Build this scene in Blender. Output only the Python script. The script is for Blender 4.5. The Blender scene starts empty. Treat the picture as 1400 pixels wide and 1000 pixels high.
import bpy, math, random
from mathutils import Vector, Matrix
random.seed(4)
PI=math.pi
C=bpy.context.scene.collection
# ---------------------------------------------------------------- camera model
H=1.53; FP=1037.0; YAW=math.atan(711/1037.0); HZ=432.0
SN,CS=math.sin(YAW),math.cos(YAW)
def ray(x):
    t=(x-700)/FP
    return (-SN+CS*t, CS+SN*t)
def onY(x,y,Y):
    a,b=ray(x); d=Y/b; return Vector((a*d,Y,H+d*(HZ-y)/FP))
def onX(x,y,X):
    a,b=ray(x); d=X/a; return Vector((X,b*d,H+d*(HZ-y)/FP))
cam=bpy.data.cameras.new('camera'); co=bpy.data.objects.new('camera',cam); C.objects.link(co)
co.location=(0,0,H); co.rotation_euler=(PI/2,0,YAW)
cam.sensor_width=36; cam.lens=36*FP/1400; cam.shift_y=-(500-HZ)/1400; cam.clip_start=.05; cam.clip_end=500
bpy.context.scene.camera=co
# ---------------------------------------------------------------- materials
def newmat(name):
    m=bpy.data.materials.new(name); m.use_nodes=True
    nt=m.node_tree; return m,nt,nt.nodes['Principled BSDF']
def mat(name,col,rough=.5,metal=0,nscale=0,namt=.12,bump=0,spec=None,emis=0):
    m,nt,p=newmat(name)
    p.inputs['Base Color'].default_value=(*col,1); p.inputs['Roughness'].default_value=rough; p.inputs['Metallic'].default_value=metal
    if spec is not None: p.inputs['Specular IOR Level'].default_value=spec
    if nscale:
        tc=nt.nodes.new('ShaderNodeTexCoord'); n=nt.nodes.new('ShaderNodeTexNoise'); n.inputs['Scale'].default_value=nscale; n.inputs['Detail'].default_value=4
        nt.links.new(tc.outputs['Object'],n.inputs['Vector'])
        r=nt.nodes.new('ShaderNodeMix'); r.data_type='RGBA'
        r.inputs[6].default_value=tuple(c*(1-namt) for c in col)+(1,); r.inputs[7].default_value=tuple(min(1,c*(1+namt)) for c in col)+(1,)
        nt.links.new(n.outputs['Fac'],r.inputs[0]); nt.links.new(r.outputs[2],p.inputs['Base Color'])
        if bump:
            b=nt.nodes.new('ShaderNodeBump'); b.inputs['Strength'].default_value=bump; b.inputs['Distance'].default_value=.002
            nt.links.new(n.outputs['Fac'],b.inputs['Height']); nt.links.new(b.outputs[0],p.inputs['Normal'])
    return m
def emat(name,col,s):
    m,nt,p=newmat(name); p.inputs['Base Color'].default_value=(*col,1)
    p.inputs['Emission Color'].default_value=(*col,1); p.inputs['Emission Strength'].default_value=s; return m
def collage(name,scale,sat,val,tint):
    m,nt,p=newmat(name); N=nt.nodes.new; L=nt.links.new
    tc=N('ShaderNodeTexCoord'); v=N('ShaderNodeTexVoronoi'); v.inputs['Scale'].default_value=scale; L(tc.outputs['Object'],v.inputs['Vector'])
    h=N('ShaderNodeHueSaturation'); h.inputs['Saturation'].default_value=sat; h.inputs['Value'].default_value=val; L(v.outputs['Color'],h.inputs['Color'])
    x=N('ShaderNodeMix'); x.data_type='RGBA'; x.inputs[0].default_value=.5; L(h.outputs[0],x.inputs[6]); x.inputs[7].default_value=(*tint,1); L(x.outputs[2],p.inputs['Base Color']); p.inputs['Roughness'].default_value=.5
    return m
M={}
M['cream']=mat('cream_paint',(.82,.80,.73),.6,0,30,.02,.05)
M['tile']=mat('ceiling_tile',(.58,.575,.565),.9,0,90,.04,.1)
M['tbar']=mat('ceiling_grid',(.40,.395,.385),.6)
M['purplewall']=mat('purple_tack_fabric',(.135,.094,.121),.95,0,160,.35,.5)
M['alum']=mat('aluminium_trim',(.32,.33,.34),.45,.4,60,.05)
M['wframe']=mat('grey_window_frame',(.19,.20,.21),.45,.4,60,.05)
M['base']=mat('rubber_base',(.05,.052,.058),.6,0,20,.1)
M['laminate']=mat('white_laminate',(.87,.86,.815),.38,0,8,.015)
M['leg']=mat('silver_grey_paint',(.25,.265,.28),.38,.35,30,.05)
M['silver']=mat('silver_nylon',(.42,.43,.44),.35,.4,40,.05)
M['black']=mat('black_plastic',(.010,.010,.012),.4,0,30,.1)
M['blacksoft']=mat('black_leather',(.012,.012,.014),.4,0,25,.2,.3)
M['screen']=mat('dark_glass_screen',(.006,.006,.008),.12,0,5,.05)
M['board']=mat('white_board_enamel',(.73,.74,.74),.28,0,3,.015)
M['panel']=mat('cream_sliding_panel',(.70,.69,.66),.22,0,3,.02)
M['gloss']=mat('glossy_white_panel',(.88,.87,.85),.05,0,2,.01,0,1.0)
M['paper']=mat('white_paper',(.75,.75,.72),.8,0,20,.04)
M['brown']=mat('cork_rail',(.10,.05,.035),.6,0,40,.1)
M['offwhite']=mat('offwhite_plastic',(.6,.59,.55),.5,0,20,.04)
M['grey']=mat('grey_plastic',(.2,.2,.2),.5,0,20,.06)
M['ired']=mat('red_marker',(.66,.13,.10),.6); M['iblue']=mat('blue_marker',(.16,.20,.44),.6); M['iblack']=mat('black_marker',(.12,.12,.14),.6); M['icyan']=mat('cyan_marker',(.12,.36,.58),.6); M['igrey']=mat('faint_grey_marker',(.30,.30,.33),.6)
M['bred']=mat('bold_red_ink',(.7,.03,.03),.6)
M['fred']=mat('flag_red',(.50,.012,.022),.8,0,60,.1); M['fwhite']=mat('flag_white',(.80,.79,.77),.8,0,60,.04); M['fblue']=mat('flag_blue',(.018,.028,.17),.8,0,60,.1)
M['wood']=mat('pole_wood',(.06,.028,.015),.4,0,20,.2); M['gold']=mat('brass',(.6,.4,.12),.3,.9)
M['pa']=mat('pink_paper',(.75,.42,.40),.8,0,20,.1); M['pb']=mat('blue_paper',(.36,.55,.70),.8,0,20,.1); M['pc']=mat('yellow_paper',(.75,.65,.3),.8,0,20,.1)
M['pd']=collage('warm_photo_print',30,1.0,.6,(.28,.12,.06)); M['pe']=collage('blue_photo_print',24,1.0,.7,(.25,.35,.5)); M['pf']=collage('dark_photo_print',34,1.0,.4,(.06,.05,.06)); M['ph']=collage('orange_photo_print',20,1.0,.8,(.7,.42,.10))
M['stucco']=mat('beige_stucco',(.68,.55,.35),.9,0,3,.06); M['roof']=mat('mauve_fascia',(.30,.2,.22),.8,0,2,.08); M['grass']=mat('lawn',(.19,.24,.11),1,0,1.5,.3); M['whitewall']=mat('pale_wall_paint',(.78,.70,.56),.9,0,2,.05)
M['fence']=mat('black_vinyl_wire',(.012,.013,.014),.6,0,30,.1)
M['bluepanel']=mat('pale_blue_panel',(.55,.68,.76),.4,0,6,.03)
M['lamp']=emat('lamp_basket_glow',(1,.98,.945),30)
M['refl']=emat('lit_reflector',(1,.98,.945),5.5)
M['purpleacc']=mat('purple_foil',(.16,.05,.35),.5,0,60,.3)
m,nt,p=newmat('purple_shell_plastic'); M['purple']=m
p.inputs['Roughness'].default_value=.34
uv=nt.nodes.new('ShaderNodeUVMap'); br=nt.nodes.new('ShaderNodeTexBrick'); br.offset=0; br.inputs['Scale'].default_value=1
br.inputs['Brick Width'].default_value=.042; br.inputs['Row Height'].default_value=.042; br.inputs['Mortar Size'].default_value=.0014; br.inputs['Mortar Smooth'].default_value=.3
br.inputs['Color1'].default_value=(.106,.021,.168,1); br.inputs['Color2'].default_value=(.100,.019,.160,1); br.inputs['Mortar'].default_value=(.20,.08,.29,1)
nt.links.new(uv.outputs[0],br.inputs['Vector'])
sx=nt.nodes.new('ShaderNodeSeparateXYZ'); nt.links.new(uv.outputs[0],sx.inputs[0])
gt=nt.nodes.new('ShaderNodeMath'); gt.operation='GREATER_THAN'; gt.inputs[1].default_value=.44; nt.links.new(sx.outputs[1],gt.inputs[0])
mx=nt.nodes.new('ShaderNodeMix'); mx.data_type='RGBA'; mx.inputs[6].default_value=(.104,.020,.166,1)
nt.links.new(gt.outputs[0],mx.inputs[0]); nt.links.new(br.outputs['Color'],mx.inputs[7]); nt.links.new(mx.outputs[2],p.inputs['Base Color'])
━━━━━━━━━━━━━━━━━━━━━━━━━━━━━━
__Given request__
Pick out every line of the listing containing the word "scene", and show those lines.

__Response__
Build this scene in Blender. Output only the Python script. The script is for Blender 4.5. The Blender scene starts empty. Treat the picture as 1400 pixels wide and 1000 pixels high.
C=bpy.context.scene.collection
bpy.context.scene.camera=co